What’s different compared to other US Opens, though, is that as high as the fescue grass is in being a legitimate deterrent to wild tee-shots, the fairways are untypically wide for this particular championship which has thrived on traditional narrow landing areas.

By US Open standards, the fairways here are about 50 per cent wider than the norm according to the USGA’s executive director Mike Davis. For example, at Winged Foot, which has played host to the US Open five times, the fairways had an average width of 26 yards. In comparison, some of the fairways at Erin Hills are as wide as 70 yards.

“We’re going to see the highest percentage of fairways hit this week at an (US) Open . . .they’re generous,” said Steve Stricker, backing up Davis and slapping away Na’s rant, after he called for former US Open champions to be asked to set up golf courses.

Sympathy for Na was in short supply, mainly because the USGA had already taken the action of ensuring the fairways were generous in the first place. And also because the winds – albeit with thunderstorms forecast, especially for Saturday’s third round – are expected to be light, ranging from five-to-15 miles per hour at most.
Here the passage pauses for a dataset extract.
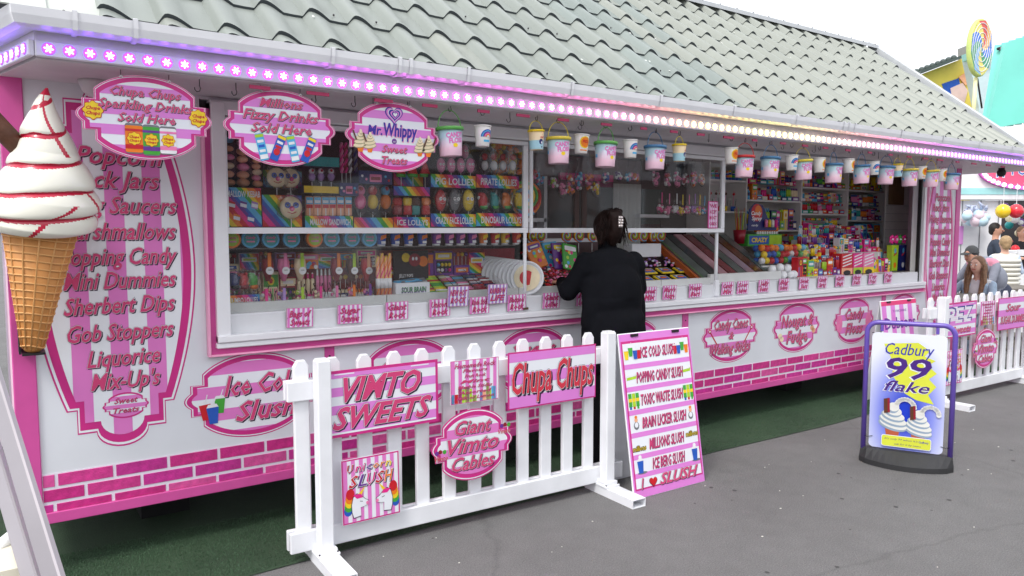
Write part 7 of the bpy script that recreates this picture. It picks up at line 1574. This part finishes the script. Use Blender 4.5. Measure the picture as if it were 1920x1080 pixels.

As Dana Fry, one of the three course designers, put it in responding to Na’s video posting where he threw down a ball into the fescue on the 15th hole: “Almost everybody in the field will lay-up from that tee with a three- or four-iron and then hit a pitching wedge. If you’re missing that fairway with a three-iron and that rough, because it is probably 70 yards of cut rough of grass, fairway and primary rough, I have no sympathy for somebody at that point.”